- **Job**:
Go through the lines below and copy each one that holds the string "pixels".
* START Data supplied *
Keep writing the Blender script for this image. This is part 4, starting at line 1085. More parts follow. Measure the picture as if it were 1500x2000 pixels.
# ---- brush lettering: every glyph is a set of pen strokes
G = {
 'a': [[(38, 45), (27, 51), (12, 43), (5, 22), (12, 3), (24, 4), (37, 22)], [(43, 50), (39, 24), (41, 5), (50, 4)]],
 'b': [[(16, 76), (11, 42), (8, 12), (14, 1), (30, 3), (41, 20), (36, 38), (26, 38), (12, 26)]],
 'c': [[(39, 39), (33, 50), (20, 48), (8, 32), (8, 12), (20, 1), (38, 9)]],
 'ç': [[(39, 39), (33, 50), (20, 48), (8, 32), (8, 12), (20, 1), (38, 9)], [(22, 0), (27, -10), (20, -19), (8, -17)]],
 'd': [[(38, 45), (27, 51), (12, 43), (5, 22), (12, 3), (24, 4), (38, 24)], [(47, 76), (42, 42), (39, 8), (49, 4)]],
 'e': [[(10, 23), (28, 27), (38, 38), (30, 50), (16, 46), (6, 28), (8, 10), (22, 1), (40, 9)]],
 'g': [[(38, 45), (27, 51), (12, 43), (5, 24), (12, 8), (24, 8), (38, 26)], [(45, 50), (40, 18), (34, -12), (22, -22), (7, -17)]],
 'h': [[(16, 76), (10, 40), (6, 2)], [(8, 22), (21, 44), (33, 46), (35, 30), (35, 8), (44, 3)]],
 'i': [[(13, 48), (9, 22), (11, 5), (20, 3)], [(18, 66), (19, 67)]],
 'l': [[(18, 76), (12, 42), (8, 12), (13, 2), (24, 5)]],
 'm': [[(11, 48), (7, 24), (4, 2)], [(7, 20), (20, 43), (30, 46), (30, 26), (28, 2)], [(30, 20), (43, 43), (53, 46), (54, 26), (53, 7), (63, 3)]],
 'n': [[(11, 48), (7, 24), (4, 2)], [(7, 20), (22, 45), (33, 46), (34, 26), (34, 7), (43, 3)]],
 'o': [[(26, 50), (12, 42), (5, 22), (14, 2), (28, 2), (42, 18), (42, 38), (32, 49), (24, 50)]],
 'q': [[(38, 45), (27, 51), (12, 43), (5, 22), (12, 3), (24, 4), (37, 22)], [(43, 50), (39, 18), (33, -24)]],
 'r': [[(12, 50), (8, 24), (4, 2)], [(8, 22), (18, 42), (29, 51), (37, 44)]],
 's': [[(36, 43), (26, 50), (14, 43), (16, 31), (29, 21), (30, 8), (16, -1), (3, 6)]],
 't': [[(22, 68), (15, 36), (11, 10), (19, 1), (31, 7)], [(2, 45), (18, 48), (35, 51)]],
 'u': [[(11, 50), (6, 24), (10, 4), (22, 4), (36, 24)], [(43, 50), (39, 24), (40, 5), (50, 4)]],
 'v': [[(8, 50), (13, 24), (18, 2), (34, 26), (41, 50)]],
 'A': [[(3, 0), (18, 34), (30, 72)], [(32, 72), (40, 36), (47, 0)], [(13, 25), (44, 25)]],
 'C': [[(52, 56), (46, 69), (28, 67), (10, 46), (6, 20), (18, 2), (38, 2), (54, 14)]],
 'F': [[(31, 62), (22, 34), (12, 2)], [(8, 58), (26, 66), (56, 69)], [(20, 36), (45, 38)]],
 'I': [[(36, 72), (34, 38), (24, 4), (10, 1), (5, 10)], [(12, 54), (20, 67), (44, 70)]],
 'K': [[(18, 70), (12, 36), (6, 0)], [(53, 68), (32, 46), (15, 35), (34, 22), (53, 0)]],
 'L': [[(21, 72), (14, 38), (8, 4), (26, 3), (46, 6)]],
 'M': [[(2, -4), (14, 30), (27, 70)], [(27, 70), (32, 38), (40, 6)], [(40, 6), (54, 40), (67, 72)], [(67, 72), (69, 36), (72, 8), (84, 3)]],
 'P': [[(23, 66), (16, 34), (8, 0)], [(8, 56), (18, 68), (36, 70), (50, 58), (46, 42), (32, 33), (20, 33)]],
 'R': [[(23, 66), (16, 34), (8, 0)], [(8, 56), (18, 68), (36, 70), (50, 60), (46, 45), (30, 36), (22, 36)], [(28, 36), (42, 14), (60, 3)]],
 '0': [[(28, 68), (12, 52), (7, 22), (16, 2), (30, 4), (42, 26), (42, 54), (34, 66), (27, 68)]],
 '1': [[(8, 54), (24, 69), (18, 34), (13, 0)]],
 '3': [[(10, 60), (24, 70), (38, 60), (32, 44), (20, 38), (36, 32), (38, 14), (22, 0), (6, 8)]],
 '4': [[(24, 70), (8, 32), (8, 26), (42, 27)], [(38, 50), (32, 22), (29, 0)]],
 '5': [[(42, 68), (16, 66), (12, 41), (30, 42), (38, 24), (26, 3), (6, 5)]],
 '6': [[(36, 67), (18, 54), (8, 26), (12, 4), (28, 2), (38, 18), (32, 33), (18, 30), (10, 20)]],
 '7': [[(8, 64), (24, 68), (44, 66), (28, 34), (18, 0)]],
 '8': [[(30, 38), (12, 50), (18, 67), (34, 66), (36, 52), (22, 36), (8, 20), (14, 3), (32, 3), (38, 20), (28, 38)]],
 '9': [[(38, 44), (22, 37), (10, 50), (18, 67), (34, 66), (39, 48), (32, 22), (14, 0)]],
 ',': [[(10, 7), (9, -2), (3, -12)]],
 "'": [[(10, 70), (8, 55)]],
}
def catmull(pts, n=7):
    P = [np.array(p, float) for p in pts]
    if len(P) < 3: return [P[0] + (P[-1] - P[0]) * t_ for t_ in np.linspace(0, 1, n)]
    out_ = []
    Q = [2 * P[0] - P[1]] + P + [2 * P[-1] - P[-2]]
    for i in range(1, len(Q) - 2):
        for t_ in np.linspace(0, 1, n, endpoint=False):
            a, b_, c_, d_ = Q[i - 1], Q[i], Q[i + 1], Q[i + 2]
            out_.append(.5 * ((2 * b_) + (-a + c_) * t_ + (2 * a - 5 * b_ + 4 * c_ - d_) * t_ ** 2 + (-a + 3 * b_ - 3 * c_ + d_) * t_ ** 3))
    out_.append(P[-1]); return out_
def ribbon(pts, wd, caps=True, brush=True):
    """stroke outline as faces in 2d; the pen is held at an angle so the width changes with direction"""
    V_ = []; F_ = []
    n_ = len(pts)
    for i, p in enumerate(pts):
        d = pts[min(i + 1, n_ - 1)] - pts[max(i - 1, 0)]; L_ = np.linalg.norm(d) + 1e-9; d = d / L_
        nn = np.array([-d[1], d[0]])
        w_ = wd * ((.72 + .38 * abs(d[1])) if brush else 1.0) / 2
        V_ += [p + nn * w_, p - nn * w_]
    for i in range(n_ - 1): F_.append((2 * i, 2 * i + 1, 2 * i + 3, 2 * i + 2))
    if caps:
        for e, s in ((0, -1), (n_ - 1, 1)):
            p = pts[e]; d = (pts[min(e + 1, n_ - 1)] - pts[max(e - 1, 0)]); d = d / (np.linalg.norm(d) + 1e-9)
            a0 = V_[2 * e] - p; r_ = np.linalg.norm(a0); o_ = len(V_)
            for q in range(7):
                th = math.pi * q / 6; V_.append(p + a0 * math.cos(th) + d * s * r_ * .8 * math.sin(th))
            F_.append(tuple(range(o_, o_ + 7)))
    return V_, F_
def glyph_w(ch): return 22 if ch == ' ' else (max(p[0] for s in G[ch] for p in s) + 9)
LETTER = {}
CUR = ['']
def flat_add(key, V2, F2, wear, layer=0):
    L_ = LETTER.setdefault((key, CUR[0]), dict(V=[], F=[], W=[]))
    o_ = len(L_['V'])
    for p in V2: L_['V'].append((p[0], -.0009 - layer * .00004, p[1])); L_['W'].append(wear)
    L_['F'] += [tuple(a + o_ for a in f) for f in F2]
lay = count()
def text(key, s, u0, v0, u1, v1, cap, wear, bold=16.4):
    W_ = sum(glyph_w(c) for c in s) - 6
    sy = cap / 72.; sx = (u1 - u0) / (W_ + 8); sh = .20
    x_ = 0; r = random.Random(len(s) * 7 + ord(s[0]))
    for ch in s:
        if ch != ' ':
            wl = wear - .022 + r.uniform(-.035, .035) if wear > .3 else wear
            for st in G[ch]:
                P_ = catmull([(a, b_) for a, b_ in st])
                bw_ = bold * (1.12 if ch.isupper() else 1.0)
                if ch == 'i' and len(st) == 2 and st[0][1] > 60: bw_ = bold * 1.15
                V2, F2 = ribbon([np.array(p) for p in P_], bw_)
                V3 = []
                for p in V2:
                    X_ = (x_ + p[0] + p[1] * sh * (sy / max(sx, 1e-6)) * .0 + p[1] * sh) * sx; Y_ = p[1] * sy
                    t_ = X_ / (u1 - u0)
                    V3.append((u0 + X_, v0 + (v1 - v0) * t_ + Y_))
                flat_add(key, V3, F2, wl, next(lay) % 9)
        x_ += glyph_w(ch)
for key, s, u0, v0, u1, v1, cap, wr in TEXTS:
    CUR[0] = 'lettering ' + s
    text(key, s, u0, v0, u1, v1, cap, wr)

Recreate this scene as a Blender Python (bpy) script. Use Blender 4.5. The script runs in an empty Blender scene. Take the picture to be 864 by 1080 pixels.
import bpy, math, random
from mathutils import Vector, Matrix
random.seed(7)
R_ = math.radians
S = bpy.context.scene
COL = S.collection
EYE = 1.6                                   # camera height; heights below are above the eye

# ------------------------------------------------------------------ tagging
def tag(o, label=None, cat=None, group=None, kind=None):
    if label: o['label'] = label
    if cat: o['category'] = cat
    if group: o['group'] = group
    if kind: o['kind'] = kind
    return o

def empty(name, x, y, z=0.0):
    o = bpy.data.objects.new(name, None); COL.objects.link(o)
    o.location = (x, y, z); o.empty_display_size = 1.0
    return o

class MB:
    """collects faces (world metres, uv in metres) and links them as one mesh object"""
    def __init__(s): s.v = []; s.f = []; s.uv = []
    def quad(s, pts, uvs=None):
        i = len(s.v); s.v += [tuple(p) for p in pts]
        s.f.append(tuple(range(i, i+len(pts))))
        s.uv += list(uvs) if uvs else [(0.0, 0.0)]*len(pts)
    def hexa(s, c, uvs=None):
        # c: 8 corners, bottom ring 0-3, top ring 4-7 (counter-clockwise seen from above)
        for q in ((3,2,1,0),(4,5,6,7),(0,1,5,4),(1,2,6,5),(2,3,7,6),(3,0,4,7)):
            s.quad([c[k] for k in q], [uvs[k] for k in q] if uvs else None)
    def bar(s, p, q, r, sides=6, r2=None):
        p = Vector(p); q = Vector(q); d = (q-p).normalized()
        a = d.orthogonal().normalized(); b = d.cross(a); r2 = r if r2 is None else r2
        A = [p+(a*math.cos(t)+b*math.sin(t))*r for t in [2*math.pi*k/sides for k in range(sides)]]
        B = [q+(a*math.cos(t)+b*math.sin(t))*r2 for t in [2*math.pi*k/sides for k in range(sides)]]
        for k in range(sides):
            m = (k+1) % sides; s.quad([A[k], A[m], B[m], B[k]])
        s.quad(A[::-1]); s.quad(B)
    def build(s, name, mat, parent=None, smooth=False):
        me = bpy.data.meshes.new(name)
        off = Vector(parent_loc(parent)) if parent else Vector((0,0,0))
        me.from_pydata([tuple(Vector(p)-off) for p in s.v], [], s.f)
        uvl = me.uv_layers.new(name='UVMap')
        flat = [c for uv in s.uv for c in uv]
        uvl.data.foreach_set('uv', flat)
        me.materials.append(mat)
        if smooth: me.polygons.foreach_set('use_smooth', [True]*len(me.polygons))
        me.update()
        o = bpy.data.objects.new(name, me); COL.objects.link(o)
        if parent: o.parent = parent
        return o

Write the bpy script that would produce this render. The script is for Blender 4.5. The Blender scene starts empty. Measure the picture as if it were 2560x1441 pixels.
* END Data supplied *
- **Written reply**:
Keep writing the Blender script for this image. This is part 4, starting at line 1085. More parts follow. Measure the picture as if it were 1500x2000 pixels.
Recreate this scene as a Blender Python (bpy) script. Use Blender 4.5. The script runs in an empty Blender scene. Take the picture to be 864 by 1080 pixels.
Write the bpy script that would produce this render. The script is for Blender 4.5. The Blender scene starts empty. Measure the picture as if it were 2560x1441 pixels.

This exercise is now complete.